■ Dataset rows ■
◆ ◆ ◆ ◆ ◆

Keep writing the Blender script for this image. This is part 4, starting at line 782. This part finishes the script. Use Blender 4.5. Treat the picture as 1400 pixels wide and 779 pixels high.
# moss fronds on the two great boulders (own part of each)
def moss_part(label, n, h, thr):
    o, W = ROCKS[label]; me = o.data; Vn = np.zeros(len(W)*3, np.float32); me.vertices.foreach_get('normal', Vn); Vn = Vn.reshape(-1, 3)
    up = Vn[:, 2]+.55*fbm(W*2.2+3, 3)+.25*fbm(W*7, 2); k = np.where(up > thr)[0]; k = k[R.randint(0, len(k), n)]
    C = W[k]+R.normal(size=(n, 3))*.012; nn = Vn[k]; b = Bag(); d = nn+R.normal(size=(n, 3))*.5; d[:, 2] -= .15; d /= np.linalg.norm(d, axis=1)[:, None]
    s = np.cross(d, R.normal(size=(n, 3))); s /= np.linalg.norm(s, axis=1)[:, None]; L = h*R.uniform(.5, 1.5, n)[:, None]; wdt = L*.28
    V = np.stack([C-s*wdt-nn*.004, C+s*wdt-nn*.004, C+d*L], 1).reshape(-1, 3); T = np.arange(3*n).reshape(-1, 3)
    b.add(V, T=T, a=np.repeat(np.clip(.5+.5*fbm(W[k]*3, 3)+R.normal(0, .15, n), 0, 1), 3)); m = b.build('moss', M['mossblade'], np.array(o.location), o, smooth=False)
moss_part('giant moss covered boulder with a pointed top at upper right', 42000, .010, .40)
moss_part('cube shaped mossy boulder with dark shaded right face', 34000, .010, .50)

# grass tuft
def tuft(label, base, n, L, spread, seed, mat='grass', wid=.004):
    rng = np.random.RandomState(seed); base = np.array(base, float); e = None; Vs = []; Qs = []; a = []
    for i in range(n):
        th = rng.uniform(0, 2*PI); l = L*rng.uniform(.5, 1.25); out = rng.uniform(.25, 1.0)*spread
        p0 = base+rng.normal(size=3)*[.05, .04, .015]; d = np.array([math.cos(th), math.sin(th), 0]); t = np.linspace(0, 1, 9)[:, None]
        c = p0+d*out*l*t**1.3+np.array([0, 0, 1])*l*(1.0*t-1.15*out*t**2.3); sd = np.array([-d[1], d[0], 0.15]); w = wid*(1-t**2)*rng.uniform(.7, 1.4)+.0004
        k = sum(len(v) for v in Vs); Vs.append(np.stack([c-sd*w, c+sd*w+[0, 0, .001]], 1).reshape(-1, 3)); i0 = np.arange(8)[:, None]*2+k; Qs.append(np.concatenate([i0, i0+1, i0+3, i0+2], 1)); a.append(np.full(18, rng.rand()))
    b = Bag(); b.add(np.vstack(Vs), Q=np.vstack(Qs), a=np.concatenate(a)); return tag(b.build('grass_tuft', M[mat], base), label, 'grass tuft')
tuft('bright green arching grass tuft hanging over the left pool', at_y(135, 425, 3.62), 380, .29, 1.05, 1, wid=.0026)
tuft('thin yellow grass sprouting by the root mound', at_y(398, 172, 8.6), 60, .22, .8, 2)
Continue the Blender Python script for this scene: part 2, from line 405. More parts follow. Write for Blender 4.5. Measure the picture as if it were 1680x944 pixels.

◆ ◆ ◆ ◆ ◆

■ Work to do ■
Give the count of lines holding the word "picture" and nothing more.

■ Output of the exercise ■
2